* _Given task_
Return the lines below that carry the word "this".

* _Available data_

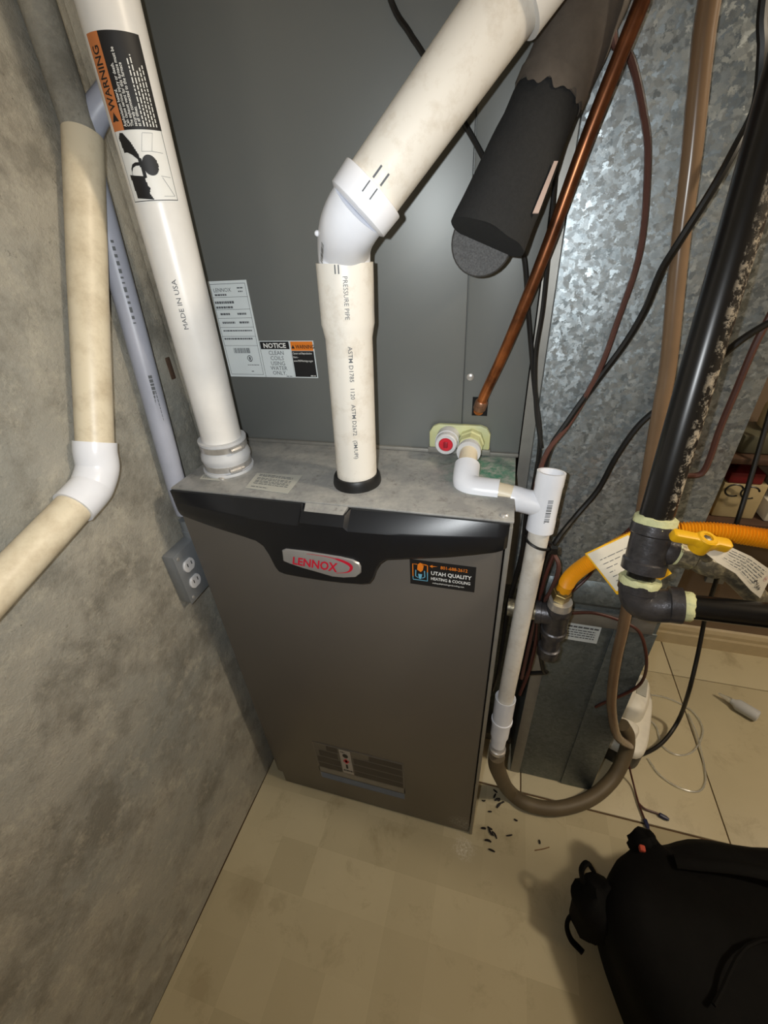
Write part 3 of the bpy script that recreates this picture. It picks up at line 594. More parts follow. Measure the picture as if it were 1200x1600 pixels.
a = MB(); write(a, wm2, 'Cancer and Reproductive', 0.003, 0.0385, 0.0046, bold=0.01, sx=0.72); write(a, wm2, 'Harm -', 0.003, 0.0325, 0.0046, bold=0.01, sx=0.72); write(a, wm2, 'www.P65Warnings.ca.gov', 0.003, 0.0265, 0.0046, bold=0.01, sx=0.72)
dashes(a, wm2, 0.030, 0.039, 0.0028, 0.0014); a.build('label_lettering', 'white_print', wl)
# the drain pan's outlet plate with its two ports
pp = MB().prism([(0.382, CY - 0.001, 0.951), (0.382, CY - 0.001, 0.978), (0.388, CY - 0.001, 0.988), (0.398, CY - 0.001, 0.992), (0.465, CY - 0.001, 0.992), (0.475, CY - 0.001, 0.988), (0.481, CY - 0.001, 0.978), (0.481, CY - 0.001, 0.951)], (0, -0.009, 0))
pp.build('drain_plate', 'port_plastic', coil, bevel=0.002)
MB().box(0.380, 0.483, CY - 0.011, CY - 0.001, 0.9415, 0.951).build('drain_plate_foot', 'galv_strip', coil, bevel=0.001)
MB().lathe((0.414, CY - 0.009, 0.971), -Y, [(0, 0.019), (0.020, 0.019), (0.020, 0.0175), (0.032, 0.0175), (0.034, 0.016), (0.034, 0.0115), (0.031, 0.0113)], 28).build('port', 'rubber_white', coil)
plug = MB().lathe((0.414, CY - 0.009, 0.971), -Y, [(0.025, 0.0112), (0.0325, 0.0112), (0.0335, 0.0102), (0.0335, 0.002)], 24).build('plug', 'red_plug', coil)
MB().box(0.4105, 0.4175, CY - 0.0445, CY - 0.0415, 0.966, 0.976).build('plug_slot', plain('dark_red_plug', (150, 16, 36), 0.4), plug, bevel=0.001)
MB().lathe((0.4515, CY - 0.009, 0.966), -Y, [(0, 0.0215), (0.012, 0.0215), (0.014, 0.0195), (0.030, 0.0195)], 8).build('port', 'port_plastic', coil, sharp=20)

# ================================================================== PIPES ON THE FURNACE
intake = thing('intake_pipe', 'straight white plastic air intake pipe with an orange and black warning label', 'pipe', (0.056, 0.079, H))
I0, I1 = Vector((0.0565, 0.0795, 0.950)), Vector((0.0917, 0.0745, 2.30)); IA = (I1 - I0).normalized(); IR = 0.0312
iz = lambda z: I0 + IA * ((z - I0.z) / IA.z)
MB().tube([iz(0.962), iz(1.2), iz(1.4), I1], IR, 40, 1, raw=True).build('pipe', 'pvc', intake)
b0 = Vector(iz(H)); b0.z = H
MB().lathe(b0, IA, [(0.0, 0.040), (0.003, 0.0415), (0.006, 0.041), (0.006, 0.0375), (0.020, 0.0375), (0.024, 0.040), (0.030, 0.0395), (0.036, 0.0375), (0.040, 0.0365), (0.052, 0.0365), (0.052, 0.038), (0.056, 0.038), (0.056, 0.0313)], 40).build('rubber_coupling', 'rubber_white', intake, sharp=50)
for s0, r0 in ((0.0085, 0.0378), (0.041, 0.0368)):
    cl = MB().lathe(b0, IA, [(s0, r0 - 0.001), (s0, r0 + 0.0008), (s0 + 0.0095, r0 + 0.0008), (s0 + 0.0095, r0 - 0.001)], 48).build('hose_clamp', 'steel', intake, sharp=30)
    ang = -0.62 if s0 < 0.02 else -0.42; ds = Vector((math.cos(ang), math.sin(ang), 0)); tg = Vector((-ds.y, ds.x, 0)); c = b0 + IA * (s0 + 0.0048) + ds * (r0 + 0.004)
    MB().lathe(c - tg * 0.013, tg, [(0, 0.0044), (0.004, 0.0044), (0.004, 0.0052), (0.018, 0.0052), (0.019, 0.004), (0.024, 0.0035)], 10).build('clamp_screw', 'steel', cl)
# wrapped print: u is the angle round the pipe (radians from the side facing the door), v the height
FA = math.atan2(EYE.y - 0.079, EYE.x - 0.065)
ipm = lambda off: (lambda u, v: iz(v) + Vector((math.cos(FA + u), math.sin(FA + u), 0)) * (IR + off))
UL, UO, UR_ = -1.06, -0.57, 0.70
a = MB(); rect(a, ipm(0.0004), UL, 1.302, UR_, 1.440, 24, 6); wlab = a.build('warning_label', 'white_print', intake); wlab['label'] = 'warning label wrapped round the pipe, orange and black above a pictogram'
a = MB(); rect(a, ipm(0.0007), UL, 1.366, UO, 1.440, 8, 4); a.build('warning_band', 'rust_orange', wlab)
a = MB(); rect(a, ipm(0.0007), UO, 1.366, UR_, 1.440, 20, 4); a.build('warning_field', 'black_print', wlab)
k = IR
upm = lambda off: (lambda u, v: ipm(off)(-v / k, u))     # u runs up the pipe, v round it to the left
a = MB(); poly(a, upm(0.0010), [(1.3735, 0.0206), (1.3735, 0.0296), (1.3810, 0.0251)][::-1]); write(a, upm(0.0010), 'WARNING', 1.3825, 0.0210, 0.0116, bold=0.015, sx=0.86); a.build('label_lettering', 'black_print', wlab)
a = MB()
for s_, v in (('Asphyxiation hazard.', 0.0136), ('Can cause serious injury or death.', 0.0100), ('The exhaust vent for this furnace must be', 0.0062), ('securely connected to the furnace', 0.0026), ('at all times.', -0.0010)):
    write(a, upm(0.0010), s_, 1.3685, v, 0.0044, bold=0.01, sx=0.80)
for v in (-0.0044, -0.0076, -0.0108, -0.0140, -0.0172): dashes(a, upm(0.0010), 1.3685, random.uniform(1.408, 1.424), v, 0.0011, 0.0015, 0.005, 0.001)
a.build('label_lettering', 'white_print', wlab)
a = MB(); f2 = ipm(0.0007)
pk = lambda x, y: (UL + 0.06 + (UR_ - UL - 0.10) * x, 1.3045 + 0.060 * y)
for outl_ in ([(0.06, 0.93), (0.12, 1.0), (0.20, 0.99), (0.32, 0.86), (0.43, 0.66), (0.42, 0.58), (0.28, 0.68), (0.18, 0.72), (0.10, 0.72)], ellipse(0.60, 0.52, 0.16, 0.155, 24),
              [(0.08, 0.40), (0.22, 0.38), (0.42, 0.36), (0.44, 0.22), (0.48, 0.18), (0.44, 0.10), (0.50, 0.0), (0.12, 0.04)], [(0.38, 0.64), (0.46, 0.62), (0.47, 0.34), (0.40, 0.32)]):
    fill(a, f2, [pk(*p) for p in outl_], 0.03)
stroke(a, f2, [pk(*p) for p in [(0.15, 0.36), (0.17, 0.46), (0.22, 0.52), (0.30, 0.545), (0.38, 0.545), (0.45, 0.53)]], 0.0030)
rect(a, f2, UL + 0.02, 1.3035, UR_ - 0.02, 1.3042, 16); rect(a, f2, UL + 0.02, 1.3035, UL + 0.035, 1.366, 1, 3); rect(a, f2, UR_ - 0.035, 1.3035, UR_ - 0.02, 1.366, 1, 3)
a.build('label_pictogram', 'black_print', wlab)
a = MB()
def thin(pts):
    for (x0, y0), (x1, y1) in zip(pts, pts[1:]):
        q = [pk(x0 + (x1 - x0) * i / 6, y0 + (y1 - y0) * i / 6) for i in range(7)]
        vs = [f2(u_ + du_, v_ + dv_) for u_, v_ in q for du_, dv_ in ((-0.008, -0.0002), (0.008, 0.0002))]
        a.add(vs, [(2 * i, 2 * i + 1, 2 * i + 3, 2 * i + 2) for i in range(6)])
for pts in ([(0.60, 0.98), (0.80, 0.98), (0.70, 0.72), (0.50, 0.72), (0.60, 0.98)], [(0.70, 0.72), (0.92, 0.70)], [(0.76, 0.36), (0.96, 0.34)], [(0.78, 0.34), (0.96, 0.05), (0.72, 0.05)]): thin(pts)
a.build('label_pictogram', 'faint_print', wlab)
a = MB(); write(a, (lambda u, v: iz(u) + Vector((math.cos(FA - 0.18 - v / k), math.sin(FA - 0.18 - v / k), 0)) * (IR + 0.0004)), 'MADE IN USA', 1.163, 0, 0.0085, sx=1.15); a.build('pipe_lettering', 'grey_print', intake)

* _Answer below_
Write part 3 of the bpy script that recreates this picture. It picks up at line 594. More parts follow. Measure the picture as if it were 1200x1600 pixels.
for s_, v in (('Asphyxiation hazard.', 0.0136), ('Can cause serious injury or death.', 0.0100), ('The exhaust vent for this furnace must be', 0.0062), ('securely connected to the furnace', 0.0026), ('at all times.', -0.0010)):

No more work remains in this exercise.